Herring has always been popular to fish, but as other stocks tumble perhaps herring has (years ago) fallen victim to fishing down the food chain. Anticipating a tough year for salmon? Buy a herring license to supplement some income.

There are multiple issues here that are not limited to herring numbers, namely, the rights of the Heiltsuk Nation to refuse the right for others to fish in what they say are their waters. I'm not about to delve into the social debate about whether their territorial claim is just or not, but if the DFO feels like the numbers are there (any Fisheries officers have that data to share here?) then fishing will continue.

The only thing the herring care about is that they don't go the way of Atlantic cod, which have just recently began to regain numbers, but are still nowhere near where they were prior to massive overfishing.

The long and the short of it now is that commercial fishing is all politics no matter how you look at it. Why the DFO would open fishing grounds on depleted stock while some other fisheries are in trouble, rebounding, or thriving makes no sense to me.
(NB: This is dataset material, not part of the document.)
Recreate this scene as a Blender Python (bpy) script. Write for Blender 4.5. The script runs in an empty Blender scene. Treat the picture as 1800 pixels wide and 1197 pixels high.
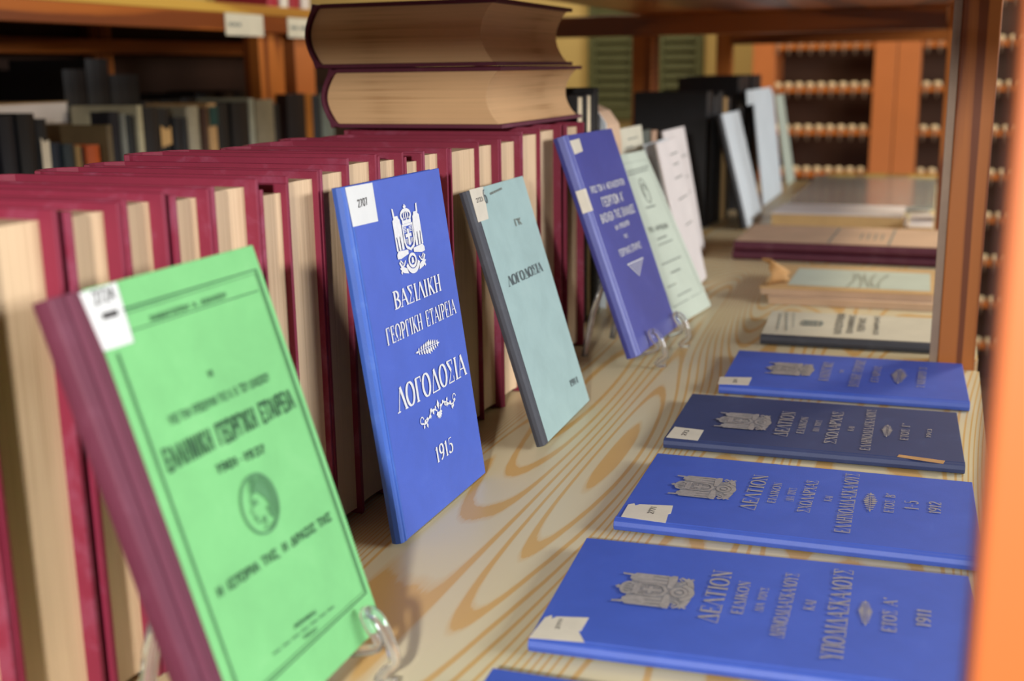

edit: long lined for halibut for many seasons as well, the average weight/length of halibut we landed was down significantly compared to past "glory years". Very difficult to say mild/aggressive fishing doesn't contribute to that.

My dad has had a prawn license for about twenty plus year seems to get progressively worse every year.Lucky for him he has other stuff he does on the side so he is lucky but it definitely wont be a boat I take over when he retires.